[Information shown start]
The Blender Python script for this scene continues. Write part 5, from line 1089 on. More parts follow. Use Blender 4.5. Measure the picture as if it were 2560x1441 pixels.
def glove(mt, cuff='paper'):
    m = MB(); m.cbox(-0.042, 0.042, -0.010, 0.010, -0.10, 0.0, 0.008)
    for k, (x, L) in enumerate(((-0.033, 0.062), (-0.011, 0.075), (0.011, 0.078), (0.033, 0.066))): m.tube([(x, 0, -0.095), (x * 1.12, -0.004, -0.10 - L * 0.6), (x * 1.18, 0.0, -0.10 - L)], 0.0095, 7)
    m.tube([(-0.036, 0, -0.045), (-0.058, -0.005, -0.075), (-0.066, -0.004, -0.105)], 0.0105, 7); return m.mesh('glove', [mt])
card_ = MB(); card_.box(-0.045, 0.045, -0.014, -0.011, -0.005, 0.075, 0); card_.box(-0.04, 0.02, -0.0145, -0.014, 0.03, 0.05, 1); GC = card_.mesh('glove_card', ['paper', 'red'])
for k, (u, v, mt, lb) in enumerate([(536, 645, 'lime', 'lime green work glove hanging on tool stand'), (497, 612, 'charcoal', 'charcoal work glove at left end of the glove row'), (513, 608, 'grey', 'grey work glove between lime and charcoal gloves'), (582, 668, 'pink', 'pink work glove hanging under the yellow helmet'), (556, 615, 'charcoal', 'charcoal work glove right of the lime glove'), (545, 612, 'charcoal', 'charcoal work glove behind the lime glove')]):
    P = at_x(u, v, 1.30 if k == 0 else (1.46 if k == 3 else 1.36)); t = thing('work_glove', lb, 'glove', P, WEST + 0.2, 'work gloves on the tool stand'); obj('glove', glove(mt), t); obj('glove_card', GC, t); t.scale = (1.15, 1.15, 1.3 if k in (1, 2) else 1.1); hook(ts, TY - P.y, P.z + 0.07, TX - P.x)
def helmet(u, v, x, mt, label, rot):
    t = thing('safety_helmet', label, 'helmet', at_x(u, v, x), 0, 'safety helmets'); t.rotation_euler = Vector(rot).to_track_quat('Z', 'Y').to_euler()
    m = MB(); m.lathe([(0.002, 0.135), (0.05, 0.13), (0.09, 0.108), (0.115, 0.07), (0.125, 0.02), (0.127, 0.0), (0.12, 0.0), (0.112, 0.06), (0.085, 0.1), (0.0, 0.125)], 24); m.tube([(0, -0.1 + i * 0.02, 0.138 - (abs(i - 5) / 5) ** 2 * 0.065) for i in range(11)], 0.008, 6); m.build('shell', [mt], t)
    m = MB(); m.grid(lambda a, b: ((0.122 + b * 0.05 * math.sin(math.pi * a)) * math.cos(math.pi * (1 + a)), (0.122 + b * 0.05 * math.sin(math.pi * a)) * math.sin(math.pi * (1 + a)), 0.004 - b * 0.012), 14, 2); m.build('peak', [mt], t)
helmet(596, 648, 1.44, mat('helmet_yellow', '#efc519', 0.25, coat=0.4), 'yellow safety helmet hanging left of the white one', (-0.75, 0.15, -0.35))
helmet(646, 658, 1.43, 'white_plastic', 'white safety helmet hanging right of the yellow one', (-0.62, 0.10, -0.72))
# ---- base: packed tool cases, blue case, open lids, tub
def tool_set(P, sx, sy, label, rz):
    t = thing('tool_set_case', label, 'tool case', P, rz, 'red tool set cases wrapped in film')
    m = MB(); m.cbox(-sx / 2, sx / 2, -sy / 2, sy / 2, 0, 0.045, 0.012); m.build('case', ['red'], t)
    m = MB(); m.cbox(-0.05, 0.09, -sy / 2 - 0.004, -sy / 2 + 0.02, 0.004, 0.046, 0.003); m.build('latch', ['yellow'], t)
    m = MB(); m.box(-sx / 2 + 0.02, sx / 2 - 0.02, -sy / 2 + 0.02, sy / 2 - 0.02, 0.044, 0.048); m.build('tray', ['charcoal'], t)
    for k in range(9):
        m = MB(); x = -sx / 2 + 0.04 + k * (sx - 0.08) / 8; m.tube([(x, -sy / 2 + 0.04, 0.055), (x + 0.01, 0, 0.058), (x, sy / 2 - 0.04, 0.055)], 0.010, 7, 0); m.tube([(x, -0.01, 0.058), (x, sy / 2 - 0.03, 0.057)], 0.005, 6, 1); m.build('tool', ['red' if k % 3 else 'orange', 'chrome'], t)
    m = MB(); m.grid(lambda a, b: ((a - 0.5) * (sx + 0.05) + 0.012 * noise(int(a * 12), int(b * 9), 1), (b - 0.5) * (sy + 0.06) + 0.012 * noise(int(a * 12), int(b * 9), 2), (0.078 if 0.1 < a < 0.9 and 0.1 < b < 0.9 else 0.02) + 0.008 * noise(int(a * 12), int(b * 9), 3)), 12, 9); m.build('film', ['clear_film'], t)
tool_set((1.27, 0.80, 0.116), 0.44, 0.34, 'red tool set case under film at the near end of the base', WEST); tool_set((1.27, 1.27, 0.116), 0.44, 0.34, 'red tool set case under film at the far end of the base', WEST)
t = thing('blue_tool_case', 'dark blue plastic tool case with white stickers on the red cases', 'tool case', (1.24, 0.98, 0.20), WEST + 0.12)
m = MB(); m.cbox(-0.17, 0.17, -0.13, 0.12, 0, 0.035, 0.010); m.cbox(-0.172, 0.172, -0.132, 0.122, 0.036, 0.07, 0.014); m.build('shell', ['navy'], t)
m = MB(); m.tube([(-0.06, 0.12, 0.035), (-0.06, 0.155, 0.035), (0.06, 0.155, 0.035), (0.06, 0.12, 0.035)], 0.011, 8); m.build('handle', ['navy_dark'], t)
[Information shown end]
#### The request
Return the listing above in its exact form.

#### Written solution
The Blender Python script for this scene continues. Write part 5, from line 1089 on. More parts follow. Use Blender 4.5. Measure the picture as if it were 2560x1441 pixels.
def glove(mt, cuff='paper'):
    m = MB(); m.cbox(-0.042, 0.042, -0.010, 0.010, -0.10, 0.0, 0.008)
    for k, (x, L) in enumerate(((-0.033, 0.062), (-0.011, 0.075), (0.011, 0.078), (0.033, 0.066))): m.tube([(x, 0, -0.095), (x * 1.12, -0.004, -0.10 - L * 0.6), (x * 1.18, 0.0, -0.10 - L)], 0.0095, 7)
    m.tube([(-0.036, 0, -0.045), (-0.058, -0.005, -0.075), (-0.066, -0.004, -0.105)], 0.0105, 7); return m.mesh('glove', [mt])
card_ = MB(); card_.box(-0.045, 0.045, -0.014, -0.011, -0.005, 0.075, 0); card_.box(-0.04, 0.02, -0.0145, -0.014, 0.03, 0.05, 1); GC = card_.mesh('glove_card', ['paper', 'red'])
for k, (u, v, mt, lb) in enumerate([(536, 645, 'lime', 'lime green work glove hanging on tool stand'), (497, 612, 'charcoal', 'charcoal work glove at left end of the glove row'), (513, 608, 'grey', 'grey work glove between lime and charcoal gloves'), (582, 668, 'pink', 'pink work glove hanging under the yellow helmet'), (556, 615, 'charcoal', 'charcoal work glove right of the lime glove'), (545, 612, 'charcoal', 'charcoal work glove behind the lime glove')]):
    P = at_x(u, v, 1.30 if k == 0 else (1.46 if k == 3 else 1.36)); t = thing('work_glove', lb, 'glove', P, WEST + 0.2, 'work gloves on the tool stand'); obj('glove', glove(mt), t); obj('glove_card', GC, t); t.scale = (1.15, 1.15, 1.3 if k in (1, 2) else 1.1); hook(ts, TY - P.y, P.z + 0.07, TX - P.x)
def helmet(u, v, x, mt, label, rot):
    t = thing('safety_helmet', label, 'helmet', at_x(u, v, x), 0, 'safety helmets'); t.rotation_euler = Vector(rot).to_track_quat('Z', 'Y').to_euler()
    m = MB(); m.lathe([(0.002, 0.135), (0.05, 0.13), (0.09, 0.108), (0.115, 0.07), (0.125, 0.02), (0.127, 0.0), (0.12, 0.0), (0.112, 0.06), (0.085, 0.1), (0.0, 0.125)], 24); m.tube([(0, -0.1 + i * 0.02, 0.138 - (abs(i - 5) / 5) ** 2 * 0.065) for i in range(11)], 0.008, 6); m.build('shell', [mt], t)
    m = MB(); m.grid(lambda a, b: ((0.122 + b * 0.05 * math.sin(math.pi * a)) * math.cos(math.pi * (1 + a)), (0.122 + b * 0.05 * math.sin(math.pi * a)) * math.sin(math.pi * (1 + a)), 0.004 - b * 0.012), 14, 2); m.build('peak', [mt], t)
helmet(596, 648, 1.44, mat('helmet_yellow', '#efc519', 0.25, coat=0.4), 'yellow safety helmet hanging left of the white one', (-0.75, 0.15, -0.35))
helmet(646, 658, 1.43, 'white_plastic', 'white safety helmet hanging right of the yellow one', (-0.62, 0.10, -0.72))
# ---- base: packed tool cases, blue case, open lids, tub
def tool_set(P, sx, sy, label, rz):
    t = thing('tool_set_case', label, 'tool case', P, rz, 'red tool set cases wrapped in film')
    m = MB(); m.cbox(-sx / 2, sx / 2, -sy / 2, sy / 2, 0, 0.045, 0.012); m.build('case', ['red'], t)
    m = MB(); m.cbox(-0.05, 0.09, -sy / 2 - 0.004, -sy / 2 + 0.02, 0.004, 0.046, 0.003); m.build('latch', ['yellow'], t)
    m = MB(); m.box(-sx / 2 + 0.02, sx / 2 - 0.02, -sy / 2 + 0.02, sy / 2 - 0.02, 0.044, 0.048); m.build('tray', ['charcoal'], t)
    for k in range(9):
        m = MB(); x = -sx / 2 + 0.04 + k * (sx - 0.08) / 8; m.tube([(x, -sy / 2 + 0.04, 0.055), (x + 0.01, 0, 0.058), (x, sy / 2 - 0.04, 0.055)], 0.010, 7, 0); m.tube([(x, -0.01, 0.058), (x, sy / 2 - 0.03, 0.057)], 0.005, 6, 1); m.build('tool', ['red' if k % 3 else 'orange', 'chrome'], t)
    m = MB(); m.grid(lambda a, b: ((a - 0.5) * (sx + 0.05) + 0.012 * noise(int(a * 12), int(b * 9), 1), (b - 0.5) * (sy + 0.06) + 0.012 * noise(int(a * 12), int(b * 9), 2), (0.078 if 0.1 < a < 0.9 and 0.1 < b < 0.9 else 0.02) + 0.008 * noise(int(a * 12), int(b * 9), 3)), 12, 9); m.build('film', ['clear_film'], t)
tool_set((1.27, 0.80, 0.116), 0.44, 0.34, 'red tool set case under film at the near end of the base', WEST); tool_set((1.27, 1.27, 0.116), 0.44, 0.34, 'red tool set case under film at the far end of the base', WEST)
t = thing('blue_tool_case', 'dark blue plastic tool case with white stickers on the red cases', 'tool case', (1.24, 0.98, 0.20), WEST + 0.12)
m = MB(); m.cbox(-0.17, 0.17, -0.13, 0.12, 0, 0.035, 0.010); m.cbox(-0.172, 0.172, -0.132, 0.122, 0.036, 0.07, 0.014); m.build('shell', ['navy'], t)
m = MB(); m.tube([(-0.06, 0.12, 0.035), (-0.06, 0.155, 0.035), (0.06, 0.155, 0.035), (0.06, 0.12, 0.035)], 0.011, 8); m.build('handle', ['navy_dark'], t)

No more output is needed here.